Thanks to Uttiya's pioneering work, when I got to Bangalore in 1996 I thought we were late to the game...hindsight !

I agree with the organic approach to a sourcing relationship, it creates project structures and relationships that are both more robust and more flexible than the big bang implementations.

However, I find that larger companies often get lost along the way between "walk" and "run". If a sourcing pilot is successful, follow-on projects multiply across departments and business units. Hands-on project managers with their own spin on tactics hyperfocus on operational governance. Execs are off focused on grander strategy, until they wake up one day and find that their outsourcing pilot has turned into a dozen siloed implementations owned by different managers. Each project is running fine, but the strategic impact is not there, and the total dollars are adding up. Words like "value add" get bandied about, but by this point there are many opinions about what constitutes value.

My team is often called in for a relationship intervention, to help bridge the "Walk to Run" gap. We've concluded that there is a set of strategic outsourcing competencies that must be put in place in parallel with the "crawl, walk" phase before you can "run".

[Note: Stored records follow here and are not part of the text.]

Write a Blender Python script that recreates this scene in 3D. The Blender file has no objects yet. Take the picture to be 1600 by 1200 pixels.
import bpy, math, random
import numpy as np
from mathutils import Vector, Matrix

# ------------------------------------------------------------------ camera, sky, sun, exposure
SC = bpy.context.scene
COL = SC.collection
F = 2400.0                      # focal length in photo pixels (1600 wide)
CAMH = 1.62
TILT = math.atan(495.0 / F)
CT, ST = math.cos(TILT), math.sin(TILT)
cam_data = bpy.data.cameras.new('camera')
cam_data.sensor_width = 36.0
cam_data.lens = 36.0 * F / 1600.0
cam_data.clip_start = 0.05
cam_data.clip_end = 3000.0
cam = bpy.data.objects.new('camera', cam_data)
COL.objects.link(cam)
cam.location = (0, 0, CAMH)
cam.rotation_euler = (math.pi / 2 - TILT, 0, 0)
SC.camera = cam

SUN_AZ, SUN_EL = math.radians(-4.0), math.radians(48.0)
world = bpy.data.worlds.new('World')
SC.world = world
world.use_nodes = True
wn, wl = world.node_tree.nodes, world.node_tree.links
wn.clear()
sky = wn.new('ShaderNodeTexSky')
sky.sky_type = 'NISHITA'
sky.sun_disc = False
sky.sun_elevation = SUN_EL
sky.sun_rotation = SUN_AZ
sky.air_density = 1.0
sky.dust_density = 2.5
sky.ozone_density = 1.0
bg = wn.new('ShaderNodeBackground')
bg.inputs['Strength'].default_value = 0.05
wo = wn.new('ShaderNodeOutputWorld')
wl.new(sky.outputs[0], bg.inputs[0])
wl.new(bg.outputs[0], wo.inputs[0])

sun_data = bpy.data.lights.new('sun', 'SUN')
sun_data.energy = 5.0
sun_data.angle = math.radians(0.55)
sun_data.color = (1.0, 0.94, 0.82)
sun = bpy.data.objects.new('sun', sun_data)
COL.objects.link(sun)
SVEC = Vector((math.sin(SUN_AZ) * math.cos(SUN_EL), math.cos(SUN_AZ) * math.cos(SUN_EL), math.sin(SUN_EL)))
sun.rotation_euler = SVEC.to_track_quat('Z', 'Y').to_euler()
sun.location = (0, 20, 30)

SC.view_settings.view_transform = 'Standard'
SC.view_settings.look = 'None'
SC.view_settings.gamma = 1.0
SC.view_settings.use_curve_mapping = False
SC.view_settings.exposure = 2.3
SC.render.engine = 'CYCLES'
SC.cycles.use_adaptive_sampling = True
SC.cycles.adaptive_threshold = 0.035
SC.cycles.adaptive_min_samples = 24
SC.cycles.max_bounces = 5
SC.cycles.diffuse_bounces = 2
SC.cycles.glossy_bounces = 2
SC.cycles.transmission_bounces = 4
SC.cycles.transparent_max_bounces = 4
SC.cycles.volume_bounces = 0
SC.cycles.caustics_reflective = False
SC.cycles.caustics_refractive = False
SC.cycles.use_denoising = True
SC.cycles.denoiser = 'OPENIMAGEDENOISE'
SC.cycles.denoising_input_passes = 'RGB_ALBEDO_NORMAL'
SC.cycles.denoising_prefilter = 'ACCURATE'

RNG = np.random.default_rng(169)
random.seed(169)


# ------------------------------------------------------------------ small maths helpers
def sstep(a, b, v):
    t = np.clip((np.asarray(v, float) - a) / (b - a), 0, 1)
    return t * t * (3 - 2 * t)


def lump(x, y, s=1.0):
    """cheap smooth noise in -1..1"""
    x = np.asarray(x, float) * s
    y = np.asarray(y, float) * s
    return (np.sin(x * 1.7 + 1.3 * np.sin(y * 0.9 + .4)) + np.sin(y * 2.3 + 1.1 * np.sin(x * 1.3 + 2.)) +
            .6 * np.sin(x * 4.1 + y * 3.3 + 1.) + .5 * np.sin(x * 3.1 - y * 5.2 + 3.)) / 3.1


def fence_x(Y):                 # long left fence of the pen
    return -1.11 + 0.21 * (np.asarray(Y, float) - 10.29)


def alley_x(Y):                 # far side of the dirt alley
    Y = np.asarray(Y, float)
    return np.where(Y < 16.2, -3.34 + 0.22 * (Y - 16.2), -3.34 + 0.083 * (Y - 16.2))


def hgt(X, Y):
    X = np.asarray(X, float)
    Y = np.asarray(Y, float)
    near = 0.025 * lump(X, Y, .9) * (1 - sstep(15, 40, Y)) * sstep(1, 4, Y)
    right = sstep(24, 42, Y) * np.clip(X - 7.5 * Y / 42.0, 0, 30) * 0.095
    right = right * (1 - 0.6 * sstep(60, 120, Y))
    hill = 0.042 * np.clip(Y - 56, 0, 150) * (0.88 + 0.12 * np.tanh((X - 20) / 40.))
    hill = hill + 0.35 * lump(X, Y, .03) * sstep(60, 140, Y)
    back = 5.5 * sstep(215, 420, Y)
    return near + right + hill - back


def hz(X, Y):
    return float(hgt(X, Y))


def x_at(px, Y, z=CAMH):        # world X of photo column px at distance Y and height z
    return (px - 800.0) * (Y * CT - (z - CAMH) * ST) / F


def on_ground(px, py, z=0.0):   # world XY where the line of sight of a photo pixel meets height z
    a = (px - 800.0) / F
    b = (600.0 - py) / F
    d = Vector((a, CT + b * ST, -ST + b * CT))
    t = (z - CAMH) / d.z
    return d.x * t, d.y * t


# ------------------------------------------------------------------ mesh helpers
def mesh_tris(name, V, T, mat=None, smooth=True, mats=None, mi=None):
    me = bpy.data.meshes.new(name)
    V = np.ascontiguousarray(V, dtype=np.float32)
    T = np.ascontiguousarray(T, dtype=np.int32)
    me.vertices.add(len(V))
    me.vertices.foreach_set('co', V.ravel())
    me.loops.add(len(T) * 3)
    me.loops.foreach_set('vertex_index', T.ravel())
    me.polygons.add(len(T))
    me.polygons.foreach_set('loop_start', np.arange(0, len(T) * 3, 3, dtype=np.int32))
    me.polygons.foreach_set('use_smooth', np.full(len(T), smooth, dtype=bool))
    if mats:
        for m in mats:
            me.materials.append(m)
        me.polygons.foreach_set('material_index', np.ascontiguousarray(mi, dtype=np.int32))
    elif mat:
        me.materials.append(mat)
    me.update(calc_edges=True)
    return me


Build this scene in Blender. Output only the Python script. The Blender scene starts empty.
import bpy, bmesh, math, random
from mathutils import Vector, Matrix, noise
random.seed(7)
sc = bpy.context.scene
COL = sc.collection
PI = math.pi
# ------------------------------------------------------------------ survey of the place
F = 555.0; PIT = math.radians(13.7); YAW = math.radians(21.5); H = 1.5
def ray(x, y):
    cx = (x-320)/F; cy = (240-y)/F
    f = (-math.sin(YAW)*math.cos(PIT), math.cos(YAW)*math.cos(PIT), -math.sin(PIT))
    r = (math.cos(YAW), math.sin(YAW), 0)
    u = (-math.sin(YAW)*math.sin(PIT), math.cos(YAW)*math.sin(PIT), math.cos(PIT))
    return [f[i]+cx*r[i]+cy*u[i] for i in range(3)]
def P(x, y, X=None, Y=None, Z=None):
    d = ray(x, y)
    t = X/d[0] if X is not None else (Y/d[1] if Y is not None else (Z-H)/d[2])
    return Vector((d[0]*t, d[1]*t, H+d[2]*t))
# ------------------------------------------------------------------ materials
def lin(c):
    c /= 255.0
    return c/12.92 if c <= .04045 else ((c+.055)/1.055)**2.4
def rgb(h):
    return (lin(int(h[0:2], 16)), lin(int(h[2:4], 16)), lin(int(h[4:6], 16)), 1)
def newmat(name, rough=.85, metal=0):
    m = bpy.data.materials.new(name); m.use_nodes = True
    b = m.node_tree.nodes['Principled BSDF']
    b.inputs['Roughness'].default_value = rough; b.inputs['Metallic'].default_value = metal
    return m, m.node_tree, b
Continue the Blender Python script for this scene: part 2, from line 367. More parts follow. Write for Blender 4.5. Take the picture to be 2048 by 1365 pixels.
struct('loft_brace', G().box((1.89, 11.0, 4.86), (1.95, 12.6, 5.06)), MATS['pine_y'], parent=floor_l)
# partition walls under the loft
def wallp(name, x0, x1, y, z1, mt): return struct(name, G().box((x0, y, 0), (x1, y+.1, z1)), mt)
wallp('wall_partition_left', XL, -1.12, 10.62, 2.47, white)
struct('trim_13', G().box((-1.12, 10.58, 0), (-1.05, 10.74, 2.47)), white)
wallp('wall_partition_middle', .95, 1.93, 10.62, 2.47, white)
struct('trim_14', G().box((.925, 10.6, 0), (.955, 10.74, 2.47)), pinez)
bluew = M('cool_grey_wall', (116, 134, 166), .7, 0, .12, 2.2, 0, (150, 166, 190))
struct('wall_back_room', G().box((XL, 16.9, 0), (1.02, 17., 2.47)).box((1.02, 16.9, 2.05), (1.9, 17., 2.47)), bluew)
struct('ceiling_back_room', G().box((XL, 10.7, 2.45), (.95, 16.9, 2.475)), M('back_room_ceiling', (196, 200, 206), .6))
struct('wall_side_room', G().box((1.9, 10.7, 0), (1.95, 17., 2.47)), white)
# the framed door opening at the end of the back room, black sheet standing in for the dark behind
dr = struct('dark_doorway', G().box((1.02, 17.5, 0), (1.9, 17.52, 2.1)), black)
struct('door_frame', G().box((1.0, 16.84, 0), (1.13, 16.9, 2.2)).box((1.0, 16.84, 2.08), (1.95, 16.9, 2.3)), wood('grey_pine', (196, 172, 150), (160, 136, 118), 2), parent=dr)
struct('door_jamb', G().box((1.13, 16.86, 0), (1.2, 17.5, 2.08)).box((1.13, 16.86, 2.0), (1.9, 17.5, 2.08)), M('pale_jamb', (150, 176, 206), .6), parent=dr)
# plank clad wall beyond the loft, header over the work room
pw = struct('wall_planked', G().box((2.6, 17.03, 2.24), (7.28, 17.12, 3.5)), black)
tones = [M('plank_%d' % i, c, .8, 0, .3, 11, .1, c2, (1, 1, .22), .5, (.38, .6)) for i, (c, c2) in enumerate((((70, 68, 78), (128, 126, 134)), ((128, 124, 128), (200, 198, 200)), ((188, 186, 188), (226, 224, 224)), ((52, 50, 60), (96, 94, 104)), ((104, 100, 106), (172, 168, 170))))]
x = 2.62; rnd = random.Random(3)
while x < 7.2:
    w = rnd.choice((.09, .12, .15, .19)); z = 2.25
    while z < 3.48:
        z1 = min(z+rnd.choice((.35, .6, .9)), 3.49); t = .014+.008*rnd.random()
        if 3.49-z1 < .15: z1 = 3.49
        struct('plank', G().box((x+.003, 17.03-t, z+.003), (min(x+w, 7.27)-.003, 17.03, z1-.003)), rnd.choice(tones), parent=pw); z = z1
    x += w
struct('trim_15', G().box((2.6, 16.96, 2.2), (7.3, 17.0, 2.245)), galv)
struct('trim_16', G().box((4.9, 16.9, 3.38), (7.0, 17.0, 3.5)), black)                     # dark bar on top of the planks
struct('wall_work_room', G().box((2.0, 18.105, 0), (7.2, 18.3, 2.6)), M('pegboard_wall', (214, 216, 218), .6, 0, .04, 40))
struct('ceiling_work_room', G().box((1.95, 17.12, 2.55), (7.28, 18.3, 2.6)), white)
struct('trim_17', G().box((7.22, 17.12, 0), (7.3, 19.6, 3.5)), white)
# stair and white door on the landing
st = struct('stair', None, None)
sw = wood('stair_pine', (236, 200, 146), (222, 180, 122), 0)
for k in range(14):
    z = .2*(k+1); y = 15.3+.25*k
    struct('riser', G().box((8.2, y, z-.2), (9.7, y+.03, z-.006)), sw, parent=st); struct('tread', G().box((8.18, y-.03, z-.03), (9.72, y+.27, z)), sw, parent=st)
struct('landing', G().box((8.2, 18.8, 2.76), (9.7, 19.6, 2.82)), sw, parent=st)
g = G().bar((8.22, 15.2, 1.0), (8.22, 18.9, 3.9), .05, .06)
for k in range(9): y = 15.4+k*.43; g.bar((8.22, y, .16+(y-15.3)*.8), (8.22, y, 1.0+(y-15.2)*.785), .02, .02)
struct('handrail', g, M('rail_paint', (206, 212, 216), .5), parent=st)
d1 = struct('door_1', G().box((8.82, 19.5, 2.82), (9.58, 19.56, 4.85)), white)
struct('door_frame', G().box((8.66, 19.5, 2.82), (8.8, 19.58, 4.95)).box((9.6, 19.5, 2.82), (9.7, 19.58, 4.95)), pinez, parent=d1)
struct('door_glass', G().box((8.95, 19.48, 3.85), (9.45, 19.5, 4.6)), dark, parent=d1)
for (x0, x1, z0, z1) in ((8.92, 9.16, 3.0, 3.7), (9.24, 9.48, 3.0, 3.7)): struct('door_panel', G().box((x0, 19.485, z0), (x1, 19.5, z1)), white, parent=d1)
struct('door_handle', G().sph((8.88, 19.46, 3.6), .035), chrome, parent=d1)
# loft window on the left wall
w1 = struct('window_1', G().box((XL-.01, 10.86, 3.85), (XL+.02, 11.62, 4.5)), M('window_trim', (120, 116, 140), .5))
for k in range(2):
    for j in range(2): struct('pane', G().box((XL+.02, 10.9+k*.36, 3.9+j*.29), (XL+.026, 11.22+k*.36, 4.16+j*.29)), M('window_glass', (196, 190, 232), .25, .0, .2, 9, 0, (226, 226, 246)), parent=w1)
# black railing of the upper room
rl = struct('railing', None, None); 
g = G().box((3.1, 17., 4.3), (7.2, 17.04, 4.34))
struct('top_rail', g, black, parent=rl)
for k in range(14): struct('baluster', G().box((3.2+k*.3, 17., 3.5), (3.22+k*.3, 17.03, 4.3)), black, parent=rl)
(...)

Without going into the distinct differences between business and IT process offshore transition, my experience has shown that when offshoring routine processes that are well documented, the issues are pretty much the same across the board - for example, application support, or payroll data management. The real differences come into play with process that require customization to the business, and the ability to find the skilled labor offshore to take on the work. For example, there are often shortages in specific skillsets within application development, or financial analytics, that require alignment to the parent business. Moreover, attrition can be a huge issue with these more complex processes, so this much be managed well both onshore and offshore to minimize risk.


Excellent synopsis for developing an offshore strategy. Thank you. Do you see major differences between business processes and IT offshoring when transitioning work offshore?

i think that's how the approach should be... crawl, walk and run... step by step...slowly but surely

Offshore outsourcing is the way of hiring an external organization to do some business functions in a country other than the one where the product are actually developed. Functions are being performed in a foreign country by a foreign subsidiary. Opponents point out that the practice of sending work overseas by countries with higher wages reduces their own domestic employment and domestic investment. Offshore outsourcing benefits its employee because they are earning higher than what they are expected to earn in their own country.